Zhang’s Long Island Buddha (2010-2011) was inspired by a trip to Tibet. Photo: Zhang Huan
Zhang’s Long Island Buddha (2010-2011) was inspired by a trip to Tibet. Photo: Zhang Huan

One of their works, titled To Add One Meter to an Anonymous Mountain (1995), saw Zhang and nine other artists climb a mountain near Beijing, where they stripped and lay on top of one another to create a second mini peak. Authorities at the time deemed this inappropriate.

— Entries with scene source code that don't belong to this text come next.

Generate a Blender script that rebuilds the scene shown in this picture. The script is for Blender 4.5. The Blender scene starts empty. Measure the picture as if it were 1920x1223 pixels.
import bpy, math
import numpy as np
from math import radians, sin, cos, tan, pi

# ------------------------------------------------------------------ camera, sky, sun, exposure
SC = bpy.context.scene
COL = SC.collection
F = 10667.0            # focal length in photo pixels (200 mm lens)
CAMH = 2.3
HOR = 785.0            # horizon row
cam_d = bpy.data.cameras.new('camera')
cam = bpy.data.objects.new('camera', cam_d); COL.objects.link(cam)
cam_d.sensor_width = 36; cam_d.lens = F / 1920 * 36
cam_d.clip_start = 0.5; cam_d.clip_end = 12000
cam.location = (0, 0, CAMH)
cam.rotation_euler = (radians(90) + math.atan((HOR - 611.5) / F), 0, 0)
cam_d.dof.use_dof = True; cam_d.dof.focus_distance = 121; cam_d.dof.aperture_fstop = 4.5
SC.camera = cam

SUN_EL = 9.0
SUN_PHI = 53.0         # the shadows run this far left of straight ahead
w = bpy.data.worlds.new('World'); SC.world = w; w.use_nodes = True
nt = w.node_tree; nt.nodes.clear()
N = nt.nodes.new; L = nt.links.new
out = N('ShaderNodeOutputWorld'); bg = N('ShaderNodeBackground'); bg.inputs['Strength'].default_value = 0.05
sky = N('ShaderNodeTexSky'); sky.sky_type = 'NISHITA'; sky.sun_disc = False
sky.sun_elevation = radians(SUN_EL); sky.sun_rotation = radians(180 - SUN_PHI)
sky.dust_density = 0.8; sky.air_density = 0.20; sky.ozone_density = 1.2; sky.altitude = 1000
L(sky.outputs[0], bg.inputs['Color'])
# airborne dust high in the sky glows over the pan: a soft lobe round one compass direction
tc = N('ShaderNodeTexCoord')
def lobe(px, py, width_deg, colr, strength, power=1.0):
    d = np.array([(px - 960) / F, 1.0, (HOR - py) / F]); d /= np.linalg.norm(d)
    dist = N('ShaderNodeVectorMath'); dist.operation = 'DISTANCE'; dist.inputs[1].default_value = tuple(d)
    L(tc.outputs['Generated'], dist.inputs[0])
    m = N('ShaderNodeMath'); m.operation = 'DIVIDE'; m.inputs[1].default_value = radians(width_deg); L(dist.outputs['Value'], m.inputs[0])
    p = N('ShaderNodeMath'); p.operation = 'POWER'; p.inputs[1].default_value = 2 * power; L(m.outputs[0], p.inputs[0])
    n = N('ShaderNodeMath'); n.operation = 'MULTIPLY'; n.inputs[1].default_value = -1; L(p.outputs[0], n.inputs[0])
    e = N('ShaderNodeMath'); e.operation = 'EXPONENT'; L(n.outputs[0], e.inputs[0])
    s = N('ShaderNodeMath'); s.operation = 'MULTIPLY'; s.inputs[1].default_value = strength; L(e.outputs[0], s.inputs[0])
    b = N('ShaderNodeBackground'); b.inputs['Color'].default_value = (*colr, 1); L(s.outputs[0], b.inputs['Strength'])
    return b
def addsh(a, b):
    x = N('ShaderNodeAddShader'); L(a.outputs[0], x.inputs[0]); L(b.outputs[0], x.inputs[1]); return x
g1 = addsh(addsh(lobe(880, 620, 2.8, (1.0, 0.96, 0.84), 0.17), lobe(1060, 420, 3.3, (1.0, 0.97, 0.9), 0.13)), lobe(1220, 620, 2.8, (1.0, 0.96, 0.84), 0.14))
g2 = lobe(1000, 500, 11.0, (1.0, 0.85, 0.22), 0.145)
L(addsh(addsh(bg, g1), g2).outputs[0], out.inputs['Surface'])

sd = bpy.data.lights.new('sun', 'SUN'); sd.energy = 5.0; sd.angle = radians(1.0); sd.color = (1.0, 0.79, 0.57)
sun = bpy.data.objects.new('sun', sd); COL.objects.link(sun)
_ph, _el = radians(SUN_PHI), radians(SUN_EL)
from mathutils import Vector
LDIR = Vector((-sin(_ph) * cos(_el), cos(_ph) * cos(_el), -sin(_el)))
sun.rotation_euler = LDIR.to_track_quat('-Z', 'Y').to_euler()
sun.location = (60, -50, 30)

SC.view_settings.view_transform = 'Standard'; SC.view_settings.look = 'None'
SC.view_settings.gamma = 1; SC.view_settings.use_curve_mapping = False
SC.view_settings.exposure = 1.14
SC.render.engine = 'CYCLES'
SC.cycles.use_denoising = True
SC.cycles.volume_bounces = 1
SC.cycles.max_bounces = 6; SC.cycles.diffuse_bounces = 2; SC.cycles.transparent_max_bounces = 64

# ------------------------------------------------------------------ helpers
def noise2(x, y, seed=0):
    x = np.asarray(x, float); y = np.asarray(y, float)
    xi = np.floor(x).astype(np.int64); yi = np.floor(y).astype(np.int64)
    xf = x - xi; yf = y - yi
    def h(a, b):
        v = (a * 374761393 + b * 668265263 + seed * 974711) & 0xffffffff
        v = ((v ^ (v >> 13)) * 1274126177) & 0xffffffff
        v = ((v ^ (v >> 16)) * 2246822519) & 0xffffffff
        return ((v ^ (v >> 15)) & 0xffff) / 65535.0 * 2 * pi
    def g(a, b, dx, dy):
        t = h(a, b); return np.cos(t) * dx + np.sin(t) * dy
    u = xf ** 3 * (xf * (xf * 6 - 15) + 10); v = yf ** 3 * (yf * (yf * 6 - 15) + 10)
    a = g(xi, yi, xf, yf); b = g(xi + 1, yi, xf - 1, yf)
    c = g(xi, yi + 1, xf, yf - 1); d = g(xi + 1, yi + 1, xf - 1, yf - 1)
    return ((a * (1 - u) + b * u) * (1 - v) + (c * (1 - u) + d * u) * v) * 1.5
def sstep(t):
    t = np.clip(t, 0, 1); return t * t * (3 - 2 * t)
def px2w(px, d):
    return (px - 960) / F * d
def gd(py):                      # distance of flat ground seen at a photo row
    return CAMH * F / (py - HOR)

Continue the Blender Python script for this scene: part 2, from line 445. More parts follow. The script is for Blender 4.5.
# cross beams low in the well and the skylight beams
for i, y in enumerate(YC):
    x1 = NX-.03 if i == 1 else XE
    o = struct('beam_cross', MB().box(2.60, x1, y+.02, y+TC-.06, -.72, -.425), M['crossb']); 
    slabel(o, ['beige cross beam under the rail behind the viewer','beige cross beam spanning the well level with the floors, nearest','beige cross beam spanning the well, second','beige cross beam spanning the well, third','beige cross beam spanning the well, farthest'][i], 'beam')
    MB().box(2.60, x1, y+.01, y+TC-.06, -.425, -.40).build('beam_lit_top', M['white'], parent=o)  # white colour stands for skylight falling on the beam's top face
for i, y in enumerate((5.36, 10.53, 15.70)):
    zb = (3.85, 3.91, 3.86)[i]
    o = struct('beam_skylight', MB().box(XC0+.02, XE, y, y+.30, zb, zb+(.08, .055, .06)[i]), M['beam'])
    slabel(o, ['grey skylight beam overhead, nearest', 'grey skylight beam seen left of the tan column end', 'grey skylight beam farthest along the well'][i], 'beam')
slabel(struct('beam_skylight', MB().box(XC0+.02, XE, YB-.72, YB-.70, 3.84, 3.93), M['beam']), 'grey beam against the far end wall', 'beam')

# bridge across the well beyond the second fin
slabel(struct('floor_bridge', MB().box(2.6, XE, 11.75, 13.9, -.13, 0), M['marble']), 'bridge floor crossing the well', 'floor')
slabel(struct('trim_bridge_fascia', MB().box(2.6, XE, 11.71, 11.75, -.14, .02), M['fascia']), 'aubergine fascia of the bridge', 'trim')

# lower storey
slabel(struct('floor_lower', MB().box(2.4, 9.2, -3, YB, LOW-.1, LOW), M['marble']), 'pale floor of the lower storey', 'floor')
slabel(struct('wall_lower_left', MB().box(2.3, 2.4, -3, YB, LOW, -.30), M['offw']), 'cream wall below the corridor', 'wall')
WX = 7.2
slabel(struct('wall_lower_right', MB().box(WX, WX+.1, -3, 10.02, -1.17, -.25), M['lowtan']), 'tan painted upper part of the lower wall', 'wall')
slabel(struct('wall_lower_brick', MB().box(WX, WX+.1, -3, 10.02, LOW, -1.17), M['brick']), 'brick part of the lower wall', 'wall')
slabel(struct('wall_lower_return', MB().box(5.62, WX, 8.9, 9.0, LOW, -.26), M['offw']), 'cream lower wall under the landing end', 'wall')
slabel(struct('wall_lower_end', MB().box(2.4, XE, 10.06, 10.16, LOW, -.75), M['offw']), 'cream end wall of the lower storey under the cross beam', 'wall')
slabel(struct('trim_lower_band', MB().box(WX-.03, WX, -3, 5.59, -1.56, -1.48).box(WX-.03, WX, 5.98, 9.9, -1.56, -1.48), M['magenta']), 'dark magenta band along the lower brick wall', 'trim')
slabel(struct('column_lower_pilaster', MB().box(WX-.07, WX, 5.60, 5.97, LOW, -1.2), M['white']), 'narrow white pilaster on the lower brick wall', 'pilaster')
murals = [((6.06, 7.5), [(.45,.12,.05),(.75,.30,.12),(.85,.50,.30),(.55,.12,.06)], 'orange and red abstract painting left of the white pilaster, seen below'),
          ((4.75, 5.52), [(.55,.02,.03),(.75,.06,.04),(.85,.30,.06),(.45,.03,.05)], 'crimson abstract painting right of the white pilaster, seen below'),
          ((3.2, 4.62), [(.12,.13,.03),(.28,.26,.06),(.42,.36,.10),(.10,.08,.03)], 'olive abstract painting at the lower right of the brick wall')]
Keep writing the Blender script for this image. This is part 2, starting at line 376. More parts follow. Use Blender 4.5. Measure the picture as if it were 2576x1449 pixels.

“I wanted to make the mountain one metre higher. To make this work, I looked at many different mountains outside Beijing and picked this specific mountain. I liked this mountain. My friends piled up their naked bodies on top of the mountain [to make it taller by one metre, or three feet],” said the artist at the time.

Painting is never about just the object. It’s about using the object as a vehicle to express your inner thoughts, or a spiritual side
Zhang Huan

Zhang involved the body in his sculptures, too, making giant copper heads, hands and feet – magnified versions of broken Buddhist figures that he found in Tibet.

Born in Anyang, Henan province, China in 1965, Zhang was sent to live with his grandmother from the age of one until he was eight years old. He earned a Bachelor of Arts degree at Henan University and went on to get a Mater of Arts degree from the Central Academy of Fine Arts in Beijing in 1993.